In Minneapolis, Minnesota, the Star Tribune reports:

  • The chief federal judge in Minnesota has taken the rare step of ordering an investigation of a Minneapolis foreclosure lawyer who has been slapped with sanctions at least nine times since 2011.

    The sanctions imposed by federal district judges against William B. Butler total $323,307, according to Star Tribune calculations. The self-described Libertarian openly defies the judges on his website, Butler Liberty Law, reveling in their attacks and declaring he won’t pay. In an interview, he said he believes their criticisms are “illegitimate and unfounded.”

    Chief Minnesota federal Judge Michael Davis filed court documents last week appointing former chief federal Judge James Rosenbaum “to investigate [Butler’s] fitness to appear before this court, and to make a recommendation regarding appropriate disciplinary actions or sanctions.”

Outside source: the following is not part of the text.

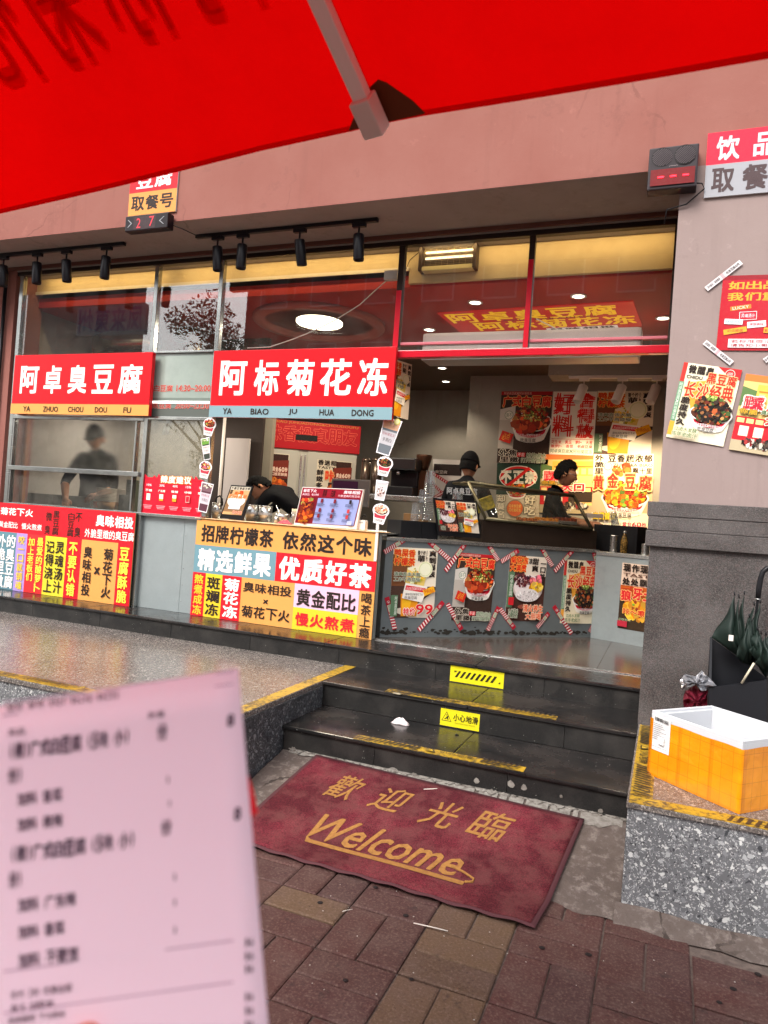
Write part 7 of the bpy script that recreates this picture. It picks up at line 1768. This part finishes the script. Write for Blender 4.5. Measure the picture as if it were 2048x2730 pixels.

    Martin Cole, who heads the Minnesota Lawyers Professional Responsibility Board, said it’s “quite rare” for the federal judiciary to investigate a lawyer. It usually relies on the state board to conduct inquiries and supports their discipline.

    U.S. District Judge Patrick Schiltz announced last year that he was asking the state board to investigate Butler. Cole acknowledged last week that such a probe was underway. Now it appears that the local federal judiciary decided it was not going to wait for the state board’s conclusions.

    Butler has had cases in front of most, if not all, local judges, and several have publicly expressed exasperation.

    In a March 2012 memorandum, Schiltz hit Butler with a $50,000 sanction and another $7,500 in legal fees for the entities he’d sued, saying Butler had filed “nearly 30 frivolous lawsuits.” He called Butler’s arguments “evasive and often absurd,” said he misrepresents the facts with “constantly shifting and contradictory arguments.”

    Butler responded to those sanctions in a video on his website. “I haven’t paid it and I never will pay it and I don’t have the resources to pay it,” he said.

    In another case, in June 2012, U.S. District Judge Ann Montgomery ordered Butler to pay a $75,000 sanction, plus $17,068 in attorneys’ fees.

    Butler’s insistence on re-litigating losing arguments is staggering, and it comes with a cost, because it multiplies the expense of litigation and monopolizes scarce judicial resources,” she wrote. “Moreover, no one, not even Butler, can reasonably or competently believe in the merits of any of these arguments.”

    In August 2012, U.S. District Judge Donovan Frank hit Butler with $45,451 in sanctions. He said Butler’s “baseless” arguments had been “consistently rejected” by other courts. He also noted that Butler had defaulted on his mortgage and had “been living in his house for more than three years without making any payments.”

    A few days later, the 8th Circuit Court of Appeals affirmed an earlier Frank decision upholding the 2010 foreclosure on Butler’s house, which Butler and his wife, Mary, purchased in 2006 for $280,000. The Appeals Court labeled Butler’s reasoning “deficient” and having “no merit.”

    Butler said he remains in his home, having started a second action against Fannie Mae. U.S. District Judge Susan Richard Nelson threw that case out, but Butler said it is on appeal.